What lines of the data hold the string "Python"? Pull each one out.

--- Extracted material ---

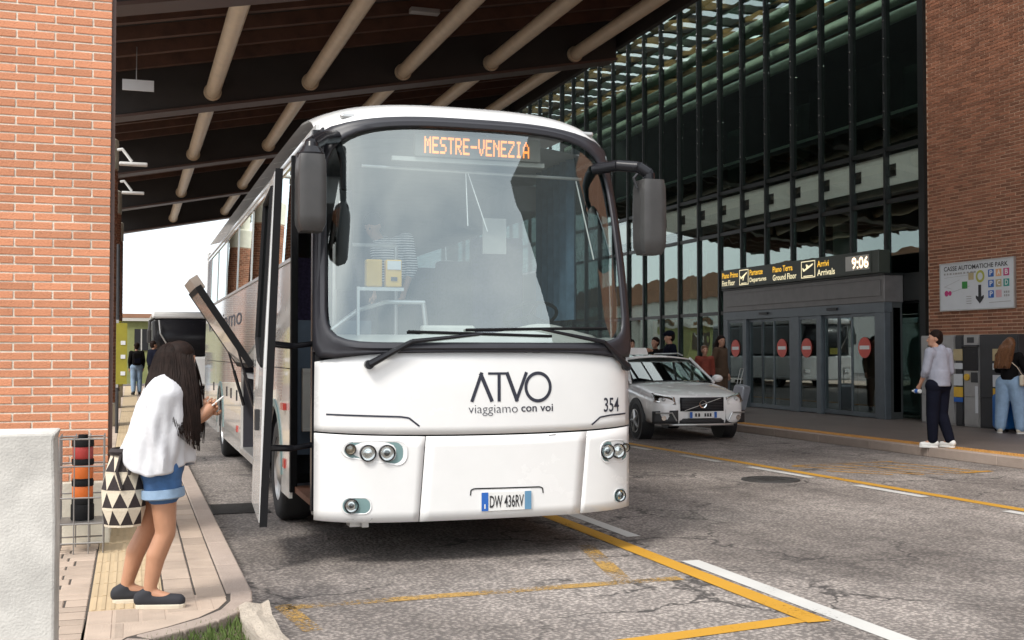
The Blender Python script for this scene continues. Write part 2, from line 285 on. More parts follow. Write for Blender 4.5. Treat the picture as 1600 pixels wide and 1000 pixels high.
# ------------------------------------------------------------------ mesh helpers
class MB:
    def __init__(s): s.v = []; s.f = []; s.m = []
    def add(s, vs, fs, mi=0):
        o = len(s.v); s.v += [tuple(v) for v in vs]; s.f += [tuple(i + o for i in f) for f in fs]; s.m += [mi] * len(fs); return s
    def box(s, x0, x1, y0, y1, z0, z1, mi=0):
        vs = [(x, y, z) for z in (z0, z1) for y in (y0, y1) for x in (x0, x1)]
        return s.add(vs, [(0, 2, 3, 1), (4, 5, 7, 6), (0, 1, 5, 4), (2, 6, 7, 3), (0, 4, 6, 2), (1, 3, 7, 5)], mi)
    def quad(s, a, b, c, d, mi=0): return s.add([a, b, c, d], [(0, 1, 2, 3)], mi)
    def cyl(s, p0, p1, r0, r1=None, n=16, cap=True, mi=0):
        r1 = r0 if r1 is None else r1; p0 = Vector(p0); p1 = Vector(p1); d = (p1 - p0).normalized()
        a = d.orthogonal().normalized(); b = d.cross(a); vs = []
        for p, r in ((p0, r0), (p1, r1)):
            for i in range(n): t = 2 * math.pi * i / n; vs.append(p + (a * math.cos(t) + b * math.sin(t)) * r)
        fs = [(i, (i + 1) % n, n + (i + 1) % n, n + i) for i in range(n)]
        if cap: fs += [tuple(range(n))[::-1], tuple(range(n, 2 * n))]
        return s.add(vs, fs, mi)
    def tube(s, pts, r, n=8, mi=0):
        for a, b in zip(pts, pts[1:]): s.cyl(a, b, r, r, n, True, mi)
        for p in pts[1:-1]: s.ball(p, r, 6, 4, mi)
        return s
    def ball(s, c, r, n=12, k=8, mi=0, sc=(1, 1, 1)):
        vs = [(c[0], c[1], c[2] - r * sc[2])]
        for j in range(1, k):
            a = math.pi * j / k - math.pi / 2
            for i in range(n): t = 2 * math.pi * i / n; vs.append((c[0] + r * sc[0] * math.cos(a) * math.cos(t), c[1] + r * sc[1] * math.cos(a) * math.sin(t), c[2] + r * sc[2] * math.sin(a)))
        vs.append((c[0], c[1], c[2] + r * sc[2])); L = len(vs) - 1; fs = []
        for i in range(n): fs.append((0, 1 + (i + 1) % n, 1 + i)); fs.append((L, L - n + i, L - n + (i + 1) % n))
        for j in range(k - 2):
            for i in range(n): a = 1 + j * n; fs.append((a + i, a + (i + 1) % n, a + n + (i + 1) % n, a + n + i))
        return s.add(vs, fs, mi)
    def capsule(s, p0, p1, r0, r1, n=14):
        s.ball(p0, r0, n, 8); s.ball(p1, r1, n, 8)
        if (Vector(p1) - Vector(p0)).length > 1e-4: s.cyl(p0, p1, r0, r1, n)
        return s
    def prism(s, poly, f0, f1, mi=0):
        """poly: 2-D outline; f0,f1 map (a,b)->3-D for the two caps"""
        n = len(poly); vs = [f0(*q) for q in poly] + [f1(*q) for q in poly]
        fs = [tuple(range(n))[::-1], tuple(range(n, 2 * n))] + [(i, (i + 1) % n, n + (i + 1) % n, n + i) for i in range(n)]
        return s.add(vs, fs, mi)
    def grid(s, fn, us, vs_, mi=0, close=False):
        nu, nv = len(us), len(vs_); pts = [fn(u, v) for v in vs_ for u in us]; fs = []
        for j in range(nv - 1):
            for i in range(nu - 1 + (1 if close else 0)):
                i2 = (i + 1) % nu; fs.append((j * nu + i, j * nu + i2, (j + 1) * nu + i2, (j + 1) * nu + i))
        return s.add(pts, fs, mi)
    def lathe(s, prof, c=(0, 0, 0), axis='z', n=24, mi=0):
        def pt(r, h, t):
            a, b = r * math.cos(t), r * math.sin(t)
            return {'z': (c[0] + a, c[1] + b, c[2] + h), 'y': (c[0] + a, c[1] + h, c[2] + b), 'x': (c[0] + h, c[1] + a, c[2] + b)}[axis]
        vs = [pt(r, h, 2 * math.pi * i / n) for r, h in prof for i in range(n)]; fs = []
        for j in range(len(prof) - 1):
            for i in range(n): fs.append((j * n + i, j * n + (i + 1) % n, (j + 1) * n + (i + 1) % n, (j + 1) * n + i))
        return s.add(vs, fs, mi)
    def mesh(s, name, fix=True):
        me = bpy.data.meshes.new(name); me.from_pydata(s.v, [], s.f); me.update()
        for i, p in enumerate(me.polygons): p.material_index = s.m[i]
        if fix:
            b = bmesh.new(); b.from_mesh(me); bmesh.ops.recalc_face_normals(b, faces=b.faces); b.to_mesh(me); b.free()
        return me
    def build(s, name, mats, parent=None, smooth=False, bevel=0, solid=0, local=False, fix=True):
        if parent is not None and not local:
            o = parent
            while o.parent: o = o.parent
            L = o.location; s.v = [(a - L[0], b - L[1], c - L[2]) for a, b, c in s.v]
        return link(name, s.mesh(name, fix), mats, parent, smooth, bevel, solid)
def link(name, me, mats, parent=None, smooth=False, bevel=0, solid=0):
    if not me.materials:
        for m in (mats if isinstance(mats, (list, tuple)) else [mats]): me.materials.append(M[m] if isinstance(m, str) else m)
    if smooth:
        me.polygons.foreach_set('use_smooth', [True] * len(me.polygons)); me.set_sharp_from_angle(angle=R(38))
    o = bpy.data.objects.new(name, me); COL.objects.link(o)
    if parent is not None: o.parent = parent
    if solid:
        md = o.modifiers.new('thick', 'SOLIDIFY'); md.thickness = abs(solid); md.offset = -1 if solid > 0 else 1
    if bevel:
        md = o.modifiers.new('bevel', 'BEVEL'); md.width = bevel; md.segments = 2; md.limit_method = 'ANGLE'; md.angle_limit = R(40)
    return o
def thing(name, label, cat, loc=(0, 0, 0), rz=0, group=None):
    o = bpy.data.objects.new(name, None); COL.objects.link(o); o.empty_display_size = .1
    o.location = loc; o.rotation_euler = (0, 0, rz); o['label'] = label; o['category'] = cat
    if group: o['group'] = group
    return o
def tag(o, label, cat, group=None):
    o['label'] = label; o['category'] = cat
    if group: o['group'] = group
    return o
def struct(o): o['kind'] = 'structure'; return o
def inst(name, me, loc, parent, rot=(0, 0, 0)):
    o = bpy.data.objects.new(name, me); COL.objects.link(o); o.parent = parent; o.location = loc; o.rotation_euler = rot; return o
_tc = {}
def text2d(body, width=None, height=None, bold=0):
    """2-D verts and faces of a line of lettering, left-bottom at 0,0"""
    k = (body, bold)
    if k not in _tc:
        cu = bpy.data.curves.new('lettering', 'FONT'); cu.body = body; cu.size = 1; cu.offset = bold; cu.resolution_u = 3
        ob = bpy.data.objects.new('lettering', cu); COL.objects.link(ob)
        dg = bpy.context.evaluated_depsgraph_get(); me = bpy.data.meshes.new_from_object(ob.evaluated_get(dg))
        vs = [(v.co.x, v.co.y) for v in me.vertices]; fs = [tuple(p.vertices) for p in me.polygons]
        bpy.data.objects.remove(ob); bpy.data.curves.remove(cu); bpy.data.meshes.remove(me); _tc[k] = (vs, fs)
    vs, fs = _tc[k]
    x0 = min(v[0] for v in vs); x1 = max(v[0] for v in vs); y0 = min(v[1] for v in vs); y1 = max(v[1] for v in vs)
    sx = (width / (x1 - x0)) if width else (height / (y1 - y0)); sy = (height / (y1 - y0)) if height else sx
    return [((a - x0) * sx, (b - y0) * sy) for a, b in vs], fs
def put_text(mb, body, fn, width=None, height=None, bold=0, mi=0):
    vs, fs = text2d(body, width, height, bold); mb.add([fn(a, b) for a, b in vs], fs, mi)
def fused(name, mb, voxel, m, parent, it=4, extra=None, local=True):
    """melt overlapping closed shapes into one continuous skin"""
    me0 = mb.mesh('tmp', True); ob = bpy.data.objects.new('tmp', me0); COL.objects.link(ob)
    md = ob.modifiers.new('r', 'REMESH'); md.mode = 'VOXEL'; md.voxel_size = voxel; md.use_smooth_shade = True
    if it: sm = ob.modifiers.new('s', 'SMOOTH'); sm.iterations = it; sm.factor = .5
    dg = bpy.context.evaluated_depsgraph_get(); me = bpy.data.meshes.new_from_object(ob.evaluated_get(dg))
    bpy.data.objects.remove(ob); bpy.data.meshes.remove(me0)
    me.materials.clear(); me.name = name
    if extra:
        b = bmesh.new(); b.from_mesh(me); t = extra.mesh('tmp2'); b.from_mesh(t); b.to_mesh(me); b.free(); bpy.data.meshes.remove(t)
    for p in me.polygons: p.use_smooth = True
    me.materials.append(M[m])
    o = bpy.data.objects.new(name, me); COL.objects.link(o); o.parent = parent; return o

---
--- Extracted material ---

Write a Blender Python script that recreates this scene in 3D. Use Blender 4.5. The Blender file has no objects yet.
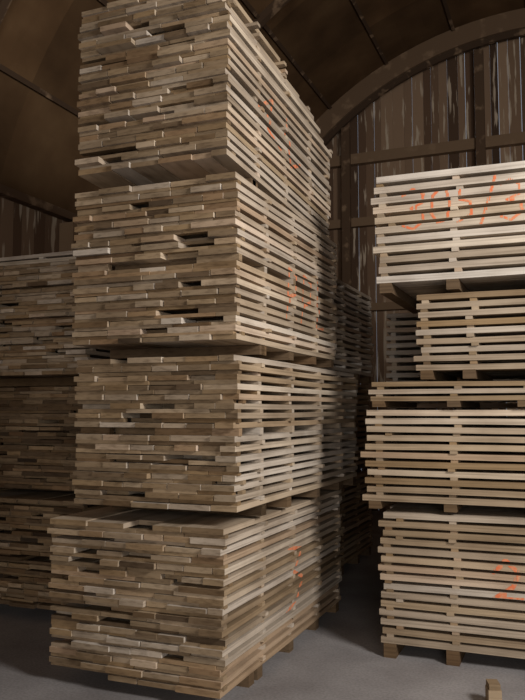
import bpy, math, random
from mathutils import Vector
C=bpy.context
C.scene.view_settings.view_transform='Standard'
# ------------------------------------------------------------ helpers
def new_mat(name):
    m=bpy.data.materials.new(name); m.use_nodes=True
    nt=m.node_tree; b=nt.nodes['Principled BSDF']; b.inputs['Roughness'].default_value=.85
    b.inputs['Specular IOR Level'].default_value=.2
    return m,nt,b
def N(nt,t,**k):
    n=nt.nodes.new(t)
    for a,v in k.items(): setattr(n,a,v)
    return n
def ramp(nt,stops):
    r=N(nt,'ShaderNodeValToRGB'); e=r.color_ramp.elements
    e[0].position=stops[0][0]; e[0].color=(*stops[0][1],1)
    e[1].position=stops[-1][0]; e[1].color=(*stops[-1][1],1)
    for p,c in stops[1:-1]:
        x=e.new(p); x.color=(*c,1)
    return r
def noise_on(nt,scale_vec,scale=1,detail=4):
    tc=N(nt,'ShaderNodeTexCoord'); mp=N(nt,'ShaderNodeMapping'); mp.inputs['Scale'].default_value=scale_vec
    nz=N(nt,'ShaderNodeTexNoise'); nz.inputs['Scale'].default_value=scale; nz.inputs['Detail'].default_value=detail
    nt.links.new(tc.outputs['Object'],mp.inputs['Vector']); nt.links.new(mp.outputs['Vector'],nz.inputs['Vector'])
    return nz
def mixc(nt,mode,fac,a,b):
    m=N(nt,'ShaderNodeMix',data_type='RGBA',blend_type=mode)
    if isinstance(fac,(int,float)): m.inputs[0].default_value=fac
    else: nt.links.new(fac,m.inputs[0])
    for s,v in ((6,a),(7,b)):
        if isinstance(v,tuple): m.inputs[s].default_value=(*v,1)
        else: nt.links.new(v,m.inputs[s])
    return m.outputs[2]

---

**The answer:**
The Blender Python script for this scene continues. Write part 2, from line 285 on. More parts follow. Write for Blender 4.5. Treat the picture as 1600 pixels wide and 1000 pixels high.
Write a Blender Python script that recreates this scene in 3D. Use Blender 4.5. The Blender file has no objects yet.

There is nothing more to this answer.